Omit every picture, and retype the lines that run from the beginning of the data below through the line containing "Lr=(.20, .32), depth=.08, dy=-.02)", inclusive.

• Provided entries:
──────────

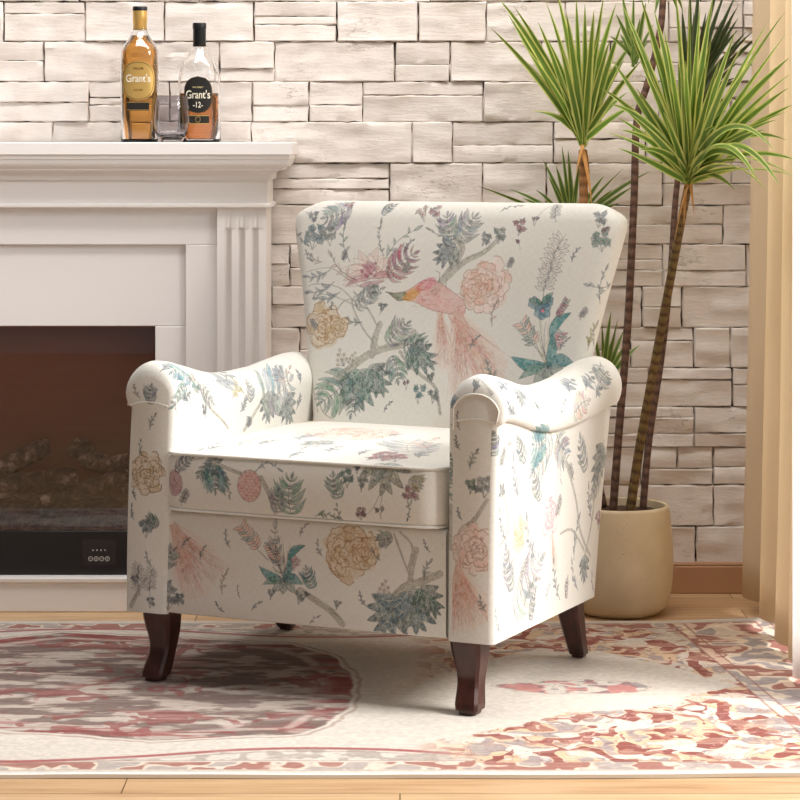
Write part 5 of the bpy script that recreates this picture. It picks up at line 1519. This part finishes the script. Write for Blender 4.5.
def tuft(base, d, tips, mat_, wd, seed, extra=0, spread=(-70, 70), Lr=(.2, .34), depth=.12, name='leaf_tuft', arch=.10, ymax=5.84, dy=0):
    rnd = random.Random(seed); b = P(base[0], base[1], d); mb = MB()
    for tp in tips:
        tx, ty = tp[0], tp[1]; dd = tp[2] if len(tp) > 2 else rnd.uniform(-depth, depth)+dy
        if seed == 9: tx = min(tx, 738)
        if tx > 745 and base[0] > 600 and d < 5.5: dd -= .26
        ar = tp[3] if len(tp) > 3 else arch*rnd.uniform(.4, 1.4)
        T = P(tx, ty, min(d+dd, ymax)); blade_to(mb, b+Vector((rnd.uniform(-.006, .006), rnd.uniform(-.006, .006), rnd.uniform(-.004, .02))), T, ar, wd*rnd.uniform(.8, 1.15), 0, rnd)
    for k in range(extra):
        an = math.radians(rnd.uniform(*spread)); az = rnd.uniform(0, 6.28); L = rnd.uniform(*Lr)
        T = b+Vector((math.sin(an)*L, math.sin(az)*depth*.9+dy, math.cos(an)*L))
        T.y = min(T.y, ymax)
        blade_to(mb, b+Vector((0, 0, rnd.uniform(0, .03))), T, arch*rnd.uniform(.2, 1.4)*(1 if abs(an) > .3 else .3), wd*rnd.uniform(.75, 1.1), 0, rnd)
    to_plant(mb); return mb.build(name, mat_, plant, recalc=False)
# left tuft
t1 = [(491, 28), (500, 0), (515, 8), (532, 112, -.02, .25), (546, 2), (520, 40), (556, -10), (566, 12), (576, -4), (585, 4), (594, 10), (604, -6), (616, 4), (622, 22), (634, 40), (640, 62), (628, 92), (636, 104), (618, 70), (610, 40), (600, 30), (570, 30), (560, 45), (548, 40), (606, 90), (624, 60), (508, 14), (538, 22)]
tuft((583, 146), 5.70, t1, leaf_bright, .0205, 3, extra=2, spread=(-42, 48), Lr=(.20, .32), depth=.08, dy=-.02)
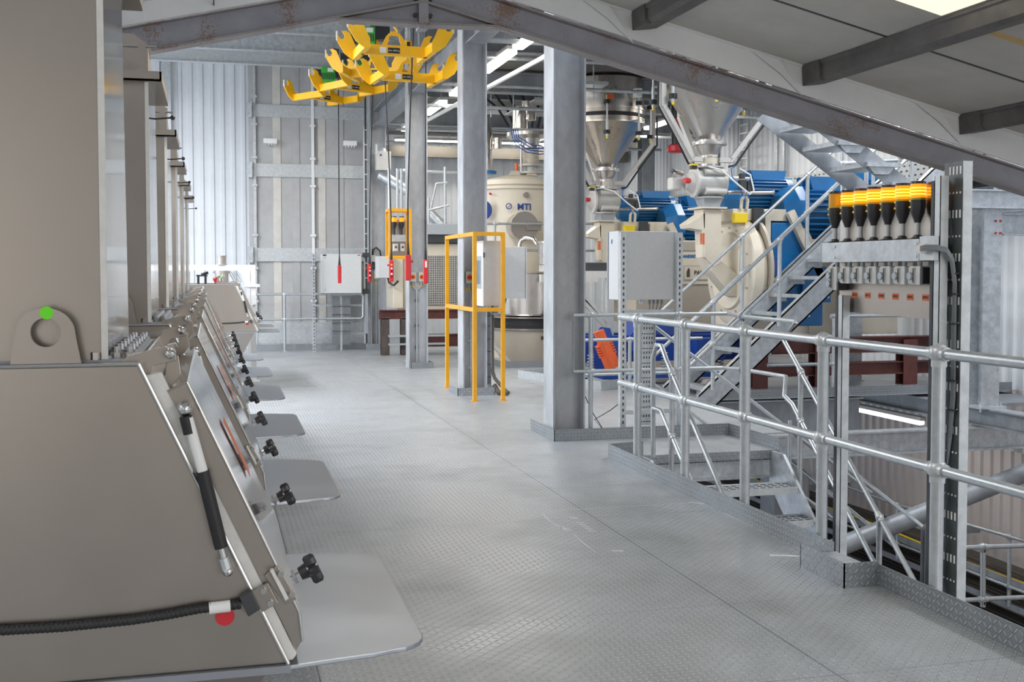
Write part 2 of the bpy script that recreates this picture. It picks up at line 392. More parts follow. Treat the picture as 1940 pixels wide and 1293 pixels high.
# ceiling board joints (dark strips in the board faces)
mb = MB()
for y in (7.05, 5.85, 4.65): mb.prism([(1.6, RZ(1.6) - 0.004), (9.4, RZ(9.4) - 0.004), (9.4, RZ(9.4) + 0.01), (1.6, RZ(1.6) + 0.01)], y - 0.012, y + 0.012, 'y')
struct('trim_2', mb, dark, smooth=False)
mb = MB()
for x in (-1.2, 0.03): mb.box(x - 0.004, x + 0.004, 4, 8.28, LZ(x) - 0.004, LZ(x) + 0.01)
struct('trim_3', mb, dark, smooth=False)
# translucent rooflight in the right slope, plus a glowing one added out of view
for x0, y0 in ((3.52, 3.78), (4.2, -1.2)):
    mb = MB(); mb.prism([(x0, RZ(x0) - 0.012), (x0 + 1.0, RZ(x0 + 1) - 0.012), (x0 + 1.0, RZ(x0 + 1) + 0.01), (x0, RZ(x0) + 0.01)], y0, y0 + 2.6, 'y')
    struct('window_1' if y0 > 0 else 'added_rooflight', mb, rooflit, smooth=False)
mb = MB(); mb.prism([(4.76, RZ(4.76) - 0.006), (5.8, RZ(5.8) - 0.006), (5.8, RZ(5.8) + 0.01), (4.76, RZ(4.76) + 0.01)], 6.36, 6.43, 'y'); struct('trim_11', mb, mat('golden_lit_gap', (0.62, 0.42, 0.16), 0, 0.5), smooth=False)  # lit gap between boards, its golden light put into the strip colour
# white sheeting between the portal rafter and the roof slope
RB = lambda x: 3.161 - 0.25 * (x - 2.5)
LB = lambda x: 3.409 - 0.236 * (1.51 - x)
mb = MB(); mb.prism([(1.51, RB(1.51) + 0.21), (9.4, RB(9.4) + 0.21), (9.4, RZ(9.4)), (1.51, RZ(1.51))], 8.20, 8.222, 'y'); struct('trim_4', mb, whitesheet, smooth=False)
mb = MB(); mb.prism([(-4.2, LB(-4.2) + 0.20), (1.51, LB(1.51) + 0.20), (1.51, RZ(1.51)), (-4.2, LZ(-4.2))], 8.20, 8.222, 'y'); struct('trim_5', mb, whitesheet, smooth=False)
mb = MB(); mb.prism([(1.51, RZ(1.51) - 0.022), (9.4, RZ(9.4) - 0.022), (9.4, RZ(9.4)), (1.51, RZ(1.51))], 8.185, 8.20, 'y'); struct('trim_10', mb, whitep, smooth=False)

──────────

• Problem solution:
Write part 5 of the bpy script that recreates this picture. It picks up at line 1519. This part finishes the script. Write for Blender 4.5.
def tuft(base, d, tips, mat_, wd, seed, extra=0, spread=(-70, 70), Lr=(.2, .34), depth=.12, name='leaf_tuft', arch=.10, ymax=5.84, dy=0):
    rnd = random.Random(seed); b = P(base[0], base[1], d); mb = MB()
    for tp in tips:
        tx, ty = tp[0], tp[1]; dd = tp[2] if len(tp) > 2 else rnd.uniform(-depth, depth)+dy
        if seed == 9: tx = min(tx, 738)
        if tx > 745 and base[0] > 600 and d < 5.5: dd -= .26
        ar = tp[3] if len(tp) > 3 else arch*rnd.uniform(.4, 1.4)
        T = P(tx, ty, min(d+dd, ymax)); blade_to(mb, b+Vector((rnd.uniform(-.006, .006), rnd.uniform(-.006, .006), rnd.uniform(-.004, .02))), T, ar, wd*rnd.uniform(.8, 1.15), 0, rnd)
    for k in range(extra):
        an = math.radians(rnd.uniform(*spread)); az = rnd.uniform(0, 6.28); L = rnd.uniform(*Lr)
        T = b+Vector((math.sin(an)*L, math.sin(az)*depth*.9+dy, math.cos(an)*L))
        T.y = min(T.y, ymax)
        blade_to(mb, b+Vector((0, 0, rnd.uniform(0, .03))), T, arch*rnd.uniform(.2, 1.4)*(1 if abs(an) > .3 else .3), wd*rnd.uniform(.75, 1.1), 0, rnd)
    to_plant(mb); return mb.build(name, mat_, plant, recalc=False)
# left tuft
t1 = [(491, 28), (500, 0), (515, 8), (532, 112, -.02, .25), (546, 2), (520, 40), (556, -10), (566, 12), (576, -4), (585, 4), (594, 10), (604, -6), (616, 4), (622, 22), (634, 40), (640, 62), (628, 92), (636, 104), (618, 70), (610, 40), (600, 30), (570, 30), (560, 45), (548, 40), (606, 90), (624, 60), (508, 14), (538, 22)]
tuft((583, 146), 5.70, t1, leaf_bright, .0205, 3, extra=2, spread=(-42, 48), Lr=(.20, .32), depth=.08, dy=-.02)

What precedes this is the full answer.